Art enables us to find ourselves and lose ourselves at the same time.
—Thomas Merton
I didn’t sleep well as a child. I worried about the sounds I heard, people coming into our house. Additionally, my mind was always going. That is still true today. Now, sleep is one of the few times I feel peaceful. My mind reels when I’m awake. I don’t know how other people’s minds work but I often wonder if they’re as busy and restless as my own. Some of this is good—ideas, thoughts, connections. Some of it is debilitating.
As a child I carried these sensitivities and I think they kept me up at night—wondering and wandering, and sometimes worrying. At night, while I was waiting for sleep, I would take out the nontoxic nail polish I got in a makeup kit for Christmas, and I would paint the nightlight that was plugged into a socket on the south wall of my bedroom. I would paint it and then wait for the heat from the bulb to dry the polish and then I’d peel it off in long strips like you peel a fruit roll from the plastic wrapper.
Then I’d paint it again. Wait for it to dry and peel. Paint and peel. Paint and peel. Until sleep arrived.
Those trained in Somatic Experiencing would probably tell you I was using the nightlight as an anchor, a way to orient all of the disorientation, a focal point. In the past, I’ve thought of this as sort of an example of my just being a super weird kid. Now I’m beginning to believe my late-night art exploits might have more to tell me.
Recently I realized I felt a bit of envy when I remembered myself and the nightlight.
What are you envious of? I wondered.
And the following came to mind: She is lost in her own world.
The nightlight-painting child inside me is lost in a world of her own making, creating something that interests her. There is no audience, no one to please. There is no TRY. She is simply delighted by the world she’s entered.
Within a few years of this story, I would be worried about belonging, where I fit in. I would worry about whom, exactly, I would sit with at lunch and who, exactly, my friends were. The prospect of appearing as though I didn’t have a tribe, a place, was troubling to me. At some point I would begin to feel like I was composed entirely of one million raw nerve endings.
But before all that was the six-year-old me in my bedroom, late at night, and I think she’s probably an important version of me to reconnect with, lost in her own magical world.
These days, I long for the time and space to get lost. Getting lost in my own world doesn’t always seem compatible with my current life responsibilities. But that doesn’t mean I give up. I just have to get creative. Luckily, I’m good at that. How can I become that little girl again, painting the nightlight, lost in a quiet world of my own making? How can I find my way back to her pure intuition?
The times in my life when I have been the most unhappy are the times when I’ve neglected that little girl and her longing to get lost in a creative world. She wasn’t looking for approval or applause. This was about something much more essential and true.

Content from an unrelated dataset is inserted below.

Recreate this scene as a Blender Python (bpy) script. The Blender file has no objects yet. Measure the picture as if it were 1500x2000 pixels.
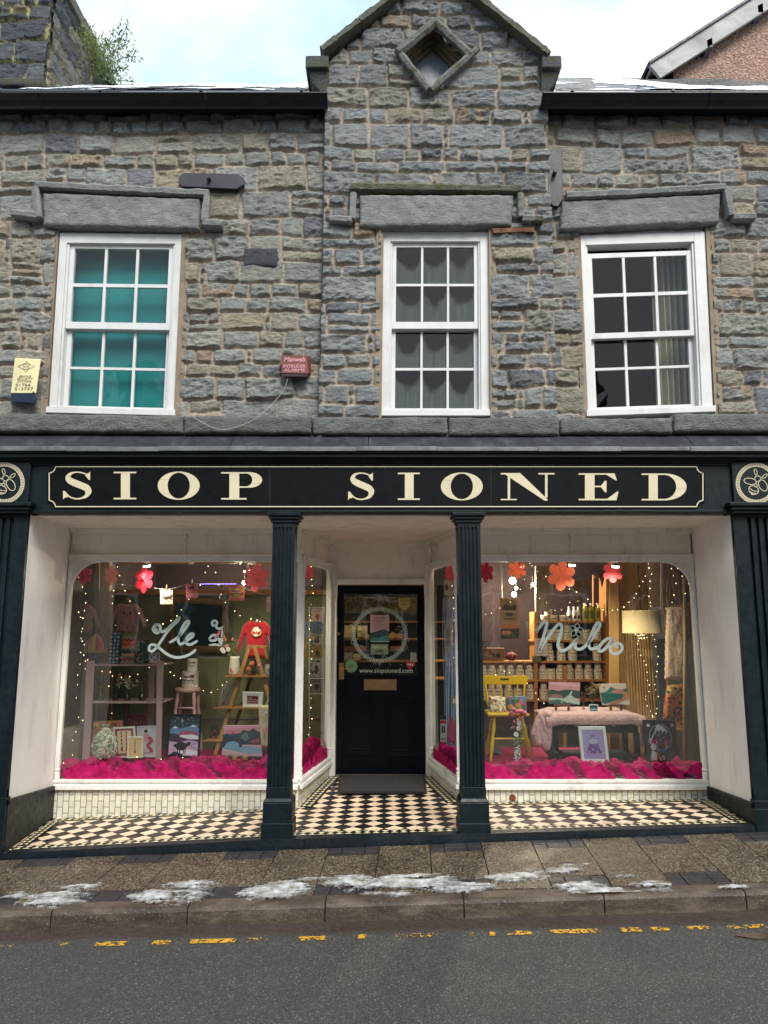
import bpy, bmesh, math, random
import numpy as np
from mathutils import Vector, Matrix
R = math.radians
rnd = random.Random(7)
scn = bpy.context.scene
COL = scn.collection
# ------------------------------------------------------------------ camera
F, TH, CY, CZ = 1400.0, R(8.8), -5.9, 1.62
CT, ST = math.cos(TH), math.sin(TH)
cam = bpy.data.objects.new('camera', bpy.data.cameras.new('camera')); COL.objects.link(cam)
cam.location = (0, CY, CZ); cam.rotation_euler = (R(90) + TH, 0, 0)
cam.data.sensor_fit = 'VERTICAL'; cam.data.sensor_height = 36; cam.data.lens = 36 * F / 2000
cam.data.clip_start = .05; cam.data.clip_end = 500
scn.camera = cam
def W(px, py, Y):
    """the world point that lies on the plane y = Y and shows at photo pixel px, py"""
    a = (px - 750) / F; v = (1000 - py) / F
    t = (Y - CY) / (CT - v * ST)
    return Vector((a * t, Y, CZ + t * (ST + v * CT)))
def WZ(px, py, z):
    """the world point at height z behind the photo pixel"""
    a = (px - 750) / F; v = (1000 - py) / F
    t = (z - CZ) / (ST + v * CT)
    return Vector((a * t, CY + t * (CT - v * ST), z))
# ------------------------------------------------------------------ colour, tags
def lin(c): return c / 12.92 if c <= .04045 else ((c + .055) / 1.055) ** 2.4
def H(s, k=1.0):
    s = s.lstrip('#')
    return tuple(lin(int(s[i:i + 2], 16) / 255) * k for i in (0, 2, 4)) + (1.0,)
def tag(o, label=None, cat=None, group=None, kind=None):
    if label: o['label'] = label
    if cat: o['category'] = cat
    if group: o['group'] = group
    if kind: o['kind'] = kind
    return o
WL = {}
def thing(name, label, cat, loc, group=None):
    o = bpy.data.objects.new(name, None); COL.objects.link(o)
    o.location = loc; o.empty_display_size = .1; WL[o] = Vector(loc)
    return tag(o, label, cat, group)
def copy_tree(o, loc, label=None, group=None, rz=0, parent=None):
    c = o.copy(); COL.objects.link(c)
    if parent is None:
        c.location = loc; c.rotation_euler = (0, 0, rz)
        if label: c['label'] = label
        if group: c['group'] = group
    else: c.parent = parent
    for ch in o.children: copy_tree(ch, None, parent=c)
    return c
# ------------------------------------------------------------------ mesh builder
def arc(cx, cy, rx, ry, a0, a1, n):
    return [(cx + rx * math.cos(R(a0 + (a1 - a0) * i / n)), cy + ry * math.sin(R(a0 + (a1 - a0) * i / n))) for i in range(n + 1)]
def smooth_path(p, k=6, closed=False):
    p = [Vector(q) for q in p]; out = []; n = len(p)
    for i in range(n if closed else n - 1):
        if closed: a, b, c, d = p[i - 1], p[i], p[(i + 1) % n], p[(i + 2) % n]
        else: a, b, c, d = p[max(i - 1, 0)], p[i], p[i + 1], p[min(i + 2, n - 1)]
        for j in range(k):
            t = j / k
            out.append(.5 * ((2 * b) + (c - a) * t + (2 * a - 5 * b + 4 * c - d) * t * t + (3 * b - a - 3 * c + d) * t ** 3))
    if not closed: out.append(p[-1])
    return out
class B:
    def __init__(s): s.v = []; s.f = []; s.c = []; s.col = (1, 1, 1, 1); s.uv = None
    def face(s, pts, col=None):
        i = len(s.v); s.v += [Vector(p) for p in pts]; s.f.append(list(range(i, i + len(pts)))); s.c.append(col or s.col)
    def box(s, x0, x1, y0, y1, z0, z1, col=None):
        s.hexa([(x0, y0, z0), (x1, y0, z0), (x1, y0, z1), (x0, y0, z1)], [(x0, y1, z0), (x1, y1, z0), (x1, y1, z1), (x0, y1, z1)], col)
    def hexa(s, a, b, col=None):
        """a and b: matching rings of points joined to a closed solid"""
        n = len(a); i = len(s.v); s.v += [Vector(p) for p in a] + [Vector(p) for p in b]; col = col or s.col
        s.f.append([i + k for k in range(n)]); s.f.append([i + n + k for k in reversed(range(n))])
        for k in range(n): s.f.append([i + (k + 1) % n, i + k, i + n + k, i + n + (k + 1) % n])
        s.c += [col] * (n + 2)
    def slab(s, ring, d, col=None):
        s.hexa(ring, [Vector(p) + Vector(d) for p in ring], col)
    def pbox(s, x0, y0, x1, y1, Y, d, col=None):
        """a box whose front face shows as the pixel rectangle on plane Y; d = depth away from the viewer"""
        s.slab([W(x0, y1, Y), W(x1, y1, Y), W(x1, y0, Y), W(x0, y0, Y)], (0, d, 0), col)
    def ppoly(s, pts, Y, d, col=None): s.slab([W(x, y, Y) for x, y in pts], (0, d, 0), col)
    def tube(s, pts, r, n=8, cap=True, col=None):
        pts = [Vector(p) for p in pts]; m = len(pts); col = col or s.col
        rs = r if isinstance(r, (list, tuple)) else [r] * m
        up = None; i0 = len(s.v)
        for k, p in enumerate(pts):
            d = (pts[min(k + 1, m - 1)] - pts[max(k - 1, 0)])
            d = d.normalized() if d.length > 1e-9 else Vector((0, 0, 1))
            if up is None: up = d.orthogonal().normalized()
            up = (up - d * up.dot(d)); up = up.normalized() if up.length > 1e-6 else d.orthogonal().normalized()
            w = d.cross(up)
            for j in range(n):
                a = 2 * math.pi * j / n
                s.v.append(p + (up * math.cos(a) + w * math.sin(a)) * rs[k])
        for k in range(m - 1):
            for j in range(n):
                s.f.append([i0 + k * n + j, i0 + k * n + (j + 1) % n, i0 + (k + 1) * n + (j + 1) % n, i0 + (k + 1) * n + j]); s.c.append(col)
        if cap:
            s.f.append([i0 + j for j in reversed(range(n))]); s.f.append([i0 + (m - 1) * n + j for j in range(n)]); s.c += [col] * 2
    def lathe(s, prof, c, n=20, col=None, sq=1.0):
        """prof: (radius, height) pairs upward, around the vertical axis at c"""
        c = Vector(c); i0 = len(s.v); m = len(prof); col = col or s.col
        for r, h in prof:
            for j in range(n):
                a = 2 * math.pi * j / n
                s.v.append(c + Vector((r * math.cos(a), r * sq * math.sin(a), h)))
        for k in range(m - 1):
            for j in range(n):
                s.f.append([i0 + k * n + j, i0 + k * n + (j + 1) % n, i0 + (k + 1) * n + (j + 1) % n, i0 + (k + 1) * n + j]); s.c.append(col)
        s.f.append([i0 + j for j in reversed(range(n))]); s.f.append([i0 + (m - 1) * n + j for j in range(n)]); s.c += [col] * 2
    def ball(s, c, r, n=8, m=6, col=None, sc=(1, 1, 1)):
        c = Vector(c); prof = []
        i0 = len(s.v); col = col or s.col
        for k in range(m + 1):
            t = math.pi * k / m
            for j in range(n):
                a = 2 * math.pi * j / n
                rr = max(math.sin(t), .02)
                s.v.append(c + Vector((rr * math.cos(a) * r * sc[0], rr * math.sin(a) * r * sc[1], -math.cos(t) * r * sc[2])))
        for k in range(m):
            for j in range(n):
                s.f.append([i0 + k * n + j, i0 + k * n + (j + 1) % n, i0 + (k + 1) * n + (j + 1) % n, i0 + (k + 1) * n + j]); s.c.append(col)
        s.f.append([i0 + j for j in reversed(range(n))]); s.f.append([i0 + m * n + j for j in range(n)]); s.c += [col] * 2
    def ribbon(s, pts, w, nrm, th=.002, col=None):
        """flat stroke of width w (or one width per point) along pts in the plane with normal nrm"""
        pts = [Vector(p) for p in pts]; m = len(pts); nrm = Vector(nrm); ws = w if isinstance(w, (list, tuple)) else [w] * m
        i0 = len(s.v); col = col or s.col
        for k, p in enumerate(pts):
            d = (pts[min(k + 1, m - 1)] - pts[max(k - 1, 0)]); d = d.normalized() if d.length > 1e-9 else Vector((1, 0, 0))
            q = nrm.cross(d).normalized() * ws[k] * .5
            s.v += [p - q, p + q, p - q - nrm * th, p + q - nrm * th]
        for k in range(m - 1):
            a = i0 + 4 * k; b = a + 4
            s.f += [[a, b, b + 1, a + 1], [a + 2, a + 3, b + 3, b + 2], [a, a + 2, b + 2, b], [a + 1, b + 1, b + 3, a + 3]]; s.c += [col] * 4
        s.f += [[i0, i0 + 1, i0 + 3, i0 + 2], [i0 + 4 * m - 4, i0 + 4 * m - 2, i0 + 4 * m - 1, i0 + 4 * m - 3]]; s.c += [col] * 2
    def mk(s, name, mat, parent=None, bevel=0, smooth=False, seg=2, solid=0):
        me = bpy.data.meshes.new(name)
        if parent is None:
            xs = [p.x for p in s.v]; ys = [p.y for p in s.v]; zs = [p.z for p in s.v]
            off = Vector(((min(xs) + max(xs)) / 2, (min(ys) + max(ys)) / 2, min(zs)))
        else: off = WL.get(parent, Vector())
        me.from_pydata([tuple(p - off) for p in s.v], [], s.f)
        at = me.color_attributes.new('Col', 'FLOAT_COLOR', 'CORNER')
        buf = []
        for f, c in zip(s.f, s.c): buf += list(c) * len(f)
        at.data.foreach_set('color', buf)
        bm = bmesh.new(); bm.from_mesh(me); bmesh.ops.recalc_face_normals(bm, faces=bm.faces); bm.to_mesh(me); bm.free()
        return finish(me, name, mat, parent, off, bevel, smooth, seg)
def finish(me, name, mat, parent, off, bevel=0, smooth=False, seg=2):
    me.materials.append(mat)
    if smooth: me.polygons.foreach_set('use_smooth', [True] * len(me.polygons))
    o = bpy.data.objects.new(name, me); COL.objects.link(o)
    WL[o] = Vector(off)
    if parent is not None: o.parent = parent
    else: o.location = off
    if bevel:
        m = o.modifiers.new('bevel', 'BEVEL'); m.width = bevel; m.segments = seg; m.limit_method = 'ANGLE'; m.angle_limit = R(35)
        if not smooth: me.polygons.foreach_set('use_smooth', [False] * len(me.polygons))
    return o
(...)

As a thirty-nine-year-old homeowner and mother of three, this feels frivolous, like I don’t have this kind of time to waste. Life feels significantly more urgent. But my feelings of over-responsibility are what begin to drown me. Yes, I’m responsible for my home. Yes, I’m responsible for my kids. Yes, I’m responsible for a whole host of things, but when those responsibilities become so heavy that I am unable to live freely and lightly anymore, when everything other than my responsibilities begins to feel frivolous and engaging in creativity is nothing but self-indulgent . . . something is off.
My hypervigilance is actually keeping me from connection to others and my life in meaningful ways. Isn’t that interesting? We feel over-responsible for everyone else and under-responsible for ourselves.
I’ve come to realize that the best way I can live, the way I so deeply long to live, is both lost in my own worlds and deeply connected. I am actually yearning—in all the best ways—for these things.
Currently, I’m letting my intuition off the leash a bit. I’m letting her run free with the intention of leading me toward worlds I’m longing for and neglecting. I’m talking back to that voice inside that keeps telling me how ridiculous my soul voice is and how much important time she’s wasting. I’m talking back to that Soul Bully who wants to strangle me with expectations and hypervigilance and over-responsibility. It’s no way to live.
Walking around the grounds of a gorgeous park when I’m on a tight deadline might seem like a terrible waste of time. But I’m seeing how the beauty and the creativity spark me and I actually have more energy to work and be and live when I have gone into these worlds that speak to me. I’m charging my own batteries. I’m allowing myself to be healed and inspired and spoken to. I’m getting quiet and seeing what surfaces. It’s pretty cool.
I think that’s why the six-year-old me keeps coming to my mind. She’s the unlikely midwife, helping bring dabbling and delight back into my world.
Reflection & Expression
What did you love to do as a child? How did you play?
For Your Brazen Board
Include an image of a child that speaks to you.